- _Records_
::::::::

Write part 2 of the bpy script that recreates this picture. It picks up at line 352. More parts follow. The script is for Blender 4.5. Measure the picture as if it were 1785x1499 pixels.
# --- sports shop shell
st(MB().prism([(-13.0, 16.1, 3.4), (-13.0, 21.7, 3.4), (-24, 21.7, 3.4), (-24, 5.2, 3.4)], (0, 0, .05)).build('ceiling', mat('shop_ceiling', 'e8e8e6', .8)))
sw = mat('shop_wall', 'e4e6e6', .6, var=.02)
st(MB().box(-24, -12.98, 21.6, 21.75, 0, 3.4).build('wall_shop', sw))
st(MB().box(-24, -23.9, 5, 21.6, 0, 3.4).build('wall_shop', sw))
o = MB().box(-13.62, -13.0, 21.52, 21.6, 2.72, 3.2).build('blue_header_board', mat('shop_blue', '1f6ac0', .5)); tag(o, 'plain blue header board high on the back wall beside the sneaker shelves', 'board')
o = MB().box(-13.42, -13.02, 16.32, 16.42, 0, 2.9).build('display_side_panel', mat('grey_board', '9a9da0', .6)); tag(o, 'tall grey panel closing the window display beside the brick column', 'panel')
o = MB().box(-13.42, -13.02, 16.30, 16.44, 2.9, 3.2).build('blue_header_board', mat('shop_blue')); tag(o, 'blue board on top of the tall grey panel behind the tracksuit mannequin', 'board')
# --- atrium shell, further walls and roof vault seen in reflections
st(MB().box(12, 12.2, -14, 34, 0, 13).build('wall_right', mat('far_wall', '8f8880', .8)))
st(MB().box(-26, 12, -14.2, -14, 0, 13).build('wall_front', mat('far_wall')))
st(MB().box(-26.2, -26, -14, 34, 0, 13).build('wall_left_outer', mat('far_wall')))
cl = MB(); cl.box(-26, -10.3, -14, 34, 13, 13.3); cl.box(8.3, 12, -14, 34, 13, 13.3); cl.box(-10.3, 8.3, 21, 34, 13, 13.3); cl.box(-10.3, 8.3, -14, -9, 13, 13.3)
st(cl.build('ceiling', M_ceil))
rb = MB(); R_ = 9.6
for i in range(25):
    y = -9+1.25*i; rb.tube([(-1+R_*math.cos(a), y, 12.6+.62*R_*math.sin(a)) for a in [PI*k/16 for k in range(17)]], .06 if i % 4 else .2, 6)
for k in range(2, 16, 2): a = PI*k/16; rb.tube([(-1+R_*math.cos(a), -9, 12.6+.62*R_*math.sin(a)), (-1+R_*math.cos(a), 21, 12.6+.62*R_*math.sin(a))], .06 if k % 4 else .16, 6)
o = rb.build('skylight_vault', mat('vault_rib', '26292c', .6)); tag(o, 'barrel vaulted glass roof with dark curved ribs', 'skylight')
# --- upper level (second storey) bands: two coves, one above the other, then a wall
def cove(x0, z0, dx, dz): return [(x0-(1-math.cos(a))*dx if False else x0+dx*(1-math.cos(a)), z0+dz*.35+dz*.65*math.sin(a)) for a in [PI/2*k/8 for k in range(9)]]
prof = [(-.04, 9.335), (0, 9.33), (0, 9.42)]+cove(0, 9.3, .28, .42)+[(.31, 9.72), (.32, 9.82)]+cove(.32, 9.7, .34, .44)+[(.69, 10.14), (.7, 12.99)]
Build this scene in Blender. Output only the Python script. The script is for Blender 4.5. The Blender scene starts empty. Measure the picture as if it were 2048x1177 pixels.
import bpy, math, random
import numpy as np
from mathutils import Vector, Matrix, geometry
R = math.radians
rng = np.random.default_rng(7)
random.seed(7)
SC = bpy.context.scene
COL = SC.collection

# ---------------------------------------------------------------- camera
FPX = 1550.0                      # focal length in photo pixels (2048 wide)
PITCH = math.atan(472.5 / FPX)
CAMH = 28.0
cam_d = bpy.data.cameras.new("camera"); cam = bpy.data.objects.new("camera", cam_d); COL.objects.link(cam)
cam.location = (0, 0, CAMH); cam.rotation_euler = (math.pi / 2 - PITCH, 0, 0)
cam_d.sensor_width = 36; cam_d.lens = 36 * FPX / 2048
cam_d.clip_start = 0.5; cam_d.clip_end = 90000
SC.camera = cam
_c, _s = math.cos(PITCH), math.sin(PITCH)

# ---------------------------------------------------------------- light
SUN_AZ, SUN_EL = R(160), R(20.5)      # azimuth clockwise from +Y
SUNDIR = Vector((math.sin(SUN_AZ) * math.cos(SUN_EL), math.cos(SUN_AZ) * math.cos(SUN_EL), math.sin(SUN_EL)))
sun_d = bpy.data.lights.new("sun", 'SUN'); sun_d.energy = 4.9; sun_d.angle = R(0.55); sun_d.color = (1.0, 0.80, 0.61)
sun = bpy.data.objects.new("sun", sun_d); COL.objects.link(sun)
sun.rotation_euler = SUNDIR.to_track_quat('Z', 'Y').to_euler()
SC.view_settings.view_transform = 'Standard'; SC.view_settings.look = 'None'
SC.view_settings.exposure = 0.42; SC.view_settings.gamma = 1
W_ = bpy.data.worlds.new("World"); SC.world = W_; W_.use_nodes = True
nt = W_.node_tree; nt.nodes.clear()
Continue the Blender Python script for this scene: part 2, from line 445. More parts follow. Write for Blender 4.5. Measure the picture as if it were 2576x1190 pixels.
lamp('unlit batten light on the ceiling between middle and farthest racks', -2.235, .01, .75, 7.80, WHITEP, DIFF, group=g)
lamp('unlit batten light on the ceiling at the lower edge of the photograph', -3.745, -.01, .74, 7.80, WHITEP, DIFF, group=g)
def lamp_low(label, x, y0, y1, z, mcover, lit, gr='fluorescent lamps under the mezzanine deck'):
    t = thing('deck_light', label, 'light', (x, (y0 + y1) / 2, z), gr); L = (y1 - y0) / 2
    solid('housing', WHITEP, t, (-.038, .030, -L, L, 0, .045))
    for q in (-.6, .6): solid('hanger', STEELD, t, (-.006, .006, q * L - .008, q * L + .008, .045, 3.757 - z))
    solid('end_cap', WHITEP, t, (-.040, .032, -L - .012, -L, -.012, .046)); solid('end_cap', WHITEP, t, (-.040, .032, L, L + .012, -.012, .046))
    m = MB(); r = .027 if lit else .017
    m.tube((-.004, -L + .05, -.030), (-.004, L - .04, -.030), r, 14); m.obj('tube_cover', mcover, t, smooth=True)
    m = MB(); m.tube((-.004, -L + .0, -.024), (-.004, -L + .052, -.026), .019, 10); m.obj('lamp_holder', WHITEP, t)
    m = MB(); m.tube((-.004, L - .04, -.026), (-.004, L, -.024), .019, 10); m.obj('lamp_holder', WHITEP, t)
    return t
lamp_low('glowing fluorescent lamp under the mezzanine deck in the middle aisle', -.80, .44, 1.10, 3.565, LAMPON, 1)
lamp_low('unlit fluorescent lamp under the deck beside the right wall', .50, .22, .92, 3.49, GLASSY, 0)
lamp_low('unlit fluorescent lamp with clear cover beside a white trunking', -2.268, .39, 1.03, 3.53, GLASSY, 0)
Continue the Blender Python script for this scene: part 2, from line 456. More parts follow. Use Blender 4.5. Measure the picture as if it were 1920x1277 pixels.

::::::::

- _What this task involves_
Copy all the lines, exactly.

- _Reply_
Write part 2 of the bpy script that recreates this picture. It picks up at line 352. More parts follow. The script is for Blender 4.5. Measure the picture as if it were 1785x1499 pixels.
# --- sports shop shell
st(MB().prism([(-13.0, 16.1, 3.4), (-13.0, 21.7, 3.4), (-24, 21.7, 3.4), (-24, 5.2, 3.4)], (0, 0, .05)).build('ceiling', mat('shop_ceiling', 'e8e8e6', .8)))
sw = mat('shop_wall', 'e4e6e6', .6, var=.02)
st(MB().box(-24, -12.98, 21.6, 21.75, 0, 3.4).build('wall_shop', sw))
st(MB().box(-24, -23.9, 5, 21.6, 0, 3.4).build('wall_shop', sw))
o = MB().box(-13.62, -13.0, 21.52, 21.6, 2.72, 3.2).build('blue_header_board', mat('shop_blue', '1f6ac0', .5)); tag(o, 'plain blue header board high on the back wall beside the sneaker shelves', 'board')
o = MB().box(-13.42, -13.02, 16.32, 16.42, 0, 2.9).build('display_side_panel', mat('grey_board', '9a9da0', .6)); tag(o, 'tall grey panel closing the window display beside the brick column', 'panel')
o = MB().box(-13.42, -13.02, 16.30, 16.44, 2.9, 3.2).build('blue_header_board', mat('shop_blue')); tag(o, 'blue board on top of the tall grey panel behind the tracksuit mannequin', 'board')
# --- atrium shell, further walls and roof vault seen in reflections
st(MB().box(12, 12.2, -14, 34, 0, 13).build('wall_right', mat('far_wall', '8f8880', .8)))
st(MB().box(-26, 12, -14.2, -14, 0, 13).build('wall_front', mat('far_wall')))
st(MB().box(-26.2, -26, -14, 34, 0, 13).build('wall_left_outer', mat('far_wall')))
cl = MB(); cl.box(-26, -10.3, -14, 34, 13, 13.3); cl.box(8.3, 12, -14, 34, 13, 13.3); cl.box(-10.3, 8.3, 21, 34, 13, 13.3); cl.box(-10.3, 8.3, -14, -9, 13, 13.3)
st(cl.build('ceiling', M_ceil))
rb = MB(); R_ = 9.6
for i in range(25):
    y = -9+1.25*i; rb.tube([(-1+R_*math.cos(a), y, 12.6+.62*R_*math.sin(a)) for a in [PI*k/16 for k in range(17)]], .06 if i % 4 else .2, 6)
for k in range(2, 16, 2): a = PI*k/16; rb.tube([(-1+R_*math.cos(a), -9, 12.6+.62*R_*math.sin(a)), (-1+R_*math.cos(a), 21, 12.6+.62*R_*math.sin(a))], .06 if k % 4 else .16, 6)
o = rb.build('skylight_vault', mat('vault_rib', '26292c', .6)); tag(o, 'barrel vaulted glass roof with dark curved ribs', 'skylight')
# --- upper level (second storey) bands: two coves, one above the other, then a wall
def cove(x0, z0, dx, dz): return [(x0-(1-math.cos(a))*dx if False else x0+dx*(1-math.cos(a)), z0+dz*.35+dz*.65*math.sin(a)) for a in [PI/2*k/8 for k in range(9)]]
prof = [(-.04, 9.335), (0, 9.33), (0, 9.42)]+cove(0, 9.3, .28, .42)+[(.31, 9.72), (.32, 9.82)]+cove(.32, 9.7, .34, .44)+[(.69, 10.14), (.7, 12.99)]
Build this scene in Blender. Output only the Python script. The script is for Blender 4.5. The Blender scene starts empty. Measure the picture as if it were 2048x1177 pixels.
import bpy, math, random
import numpy as np
from mathutils import Vector, Matrix, geometry
R = math.radians
rng = np.random.default_rng(7)
random.seed(7)
SC = bpy.context.scene
COL = SC.collection

# ---------------------------------------------------------------- camera
FPX = 1550.0                      # focal length in photo pixels (2048 wide)
PITCH = math.atan(472.5 / FPX)
CAMH = 28.0
cam_d = bpy.data.cameras.new("camera"); cam = bpy.data.objects.new("camera", cam_d); COL.objects.link(cam)
cam.location = (0, 0, CAMH); cam.rotation_euler = (math.pi / 2 - PITCH, 0, 0)
cam_d.sensor_width = 36; cam_d.lens = 36 * FPX / 2048
cam_d.clip_start = 0.5; cam_d.clip_end = 90000
SC.camera = cam
_c, _s = math.cos(PITCH), math.sin(PITCH)

# ---------------------------------------------------------------- light
SUN_AZ, SUN_EL = R(160), R(20.5)      # azimuth clockwise from +Y
SUNDIR = Vector((math.sin(SUN_AZ) * math.cos(SUN_EL), math.cos(SUN_AZ) * math.cos(SUN_EL), math.sin(SUN_EL)))
sun_d = bpy.data.lights.new("sun", 'SUN'); sun_d.energy = 4.9; sun_d.angle = R(0.55); sun_d.color = (1.0, 0.80, 0.61)
sun = bpy.data.objects.new("sun", sun_d); COL.objects.link(sun)
sun.rotation_euler = SUNDIR.to_track_quat('Z', 'Y').to_euler()
SC.view_settings.view_transform = 'Standard'; SC.view_settings.look = 'None'
SC.view_settings.exposure = 0.42; SC.view_settings.gamma = 1
W_ = bpy.data.worlds.new("World"); SC.world = W_; W_.use_nodes = True
nt = W_.node_tree; nt.nodes.clear()
Continue the Blender Python script for this scene: part 2, from line 445. More parts follow. Write for Blender 4.5. Measure the picture as if it were 2576x1190 pixels.
lamp('unlit batten light on the ceiling between middle and farthest racks', -2.235, .01, .75, 7.80, WHITEP, DIFF, group=g)
lamp('unlit batten light on the ceiling at the lower edge of the photograph', -3.745, -.01, .74, 7.80, WHITEP, DIFF, group=g)
def lamp_low(label, x, y0, y1, z, mcover, lit, gr='fluorescent lamps under the mezzanine deck'):
    t = thing('deck_light', label, 'light', (x, (y0 + y1) / 2, z), gr); L = (y1 - y0) / 2
    solid('housing', WHITEP, t, (-.038, .030, -L, L, 0, .045))
    for q in (-.6, .6): solid('hanger', STEELD, t, (-.006, .006, q * L - .008, q * L + .008, .045, 3.757 - z))
    solid('end_cap', WHITEP, t, (-.040, .032, -L - .012, -L, -.012, .046)); solid('end_cap', WHITEP, t, (-.040, .032, L, L + .012, -.012, .046))
    m = MB(); r = .027 if lit else .017
    m.tube((-.004, -L + .05, -.030), (-.004, L - .04, -.030), r, 14); m.obj('tube_cover', mcover, t, smooth=True)
    m = MB(); m.tube((-.004, -L + .0, -.024), (-.004, -L + .052, -.026), .019, 10); m.obj('lamp_holder', WHITEP, t)
    m = MB(); m.tube((-.004, L - .04, -.026), (-.004, L, -.024), .019, 10); m.obj('lamp_holder', WHITEP, t)
    return t
lamp_low('glowing fluorescent lamp under the mezzanine deck in the middle aisle', -.80, .44, 1.10, 3.565, LAMPON, 1)
lamp_low('unlit fluorescent lamp under the deck beside the right wall', .50, .22, .92, 3.49, GLASSY, 0)
lamp_low('unlit fluorescent lamp with clear cover beside a white trunking', -2.268, .39, 1.03, 3.53, GLASSY, 0)
Continue the Blender Python script for this scene: part 2, from line 456. More parts follow. Use Blender 4.5. Measure the picture as if it were 1920x1277 pixels.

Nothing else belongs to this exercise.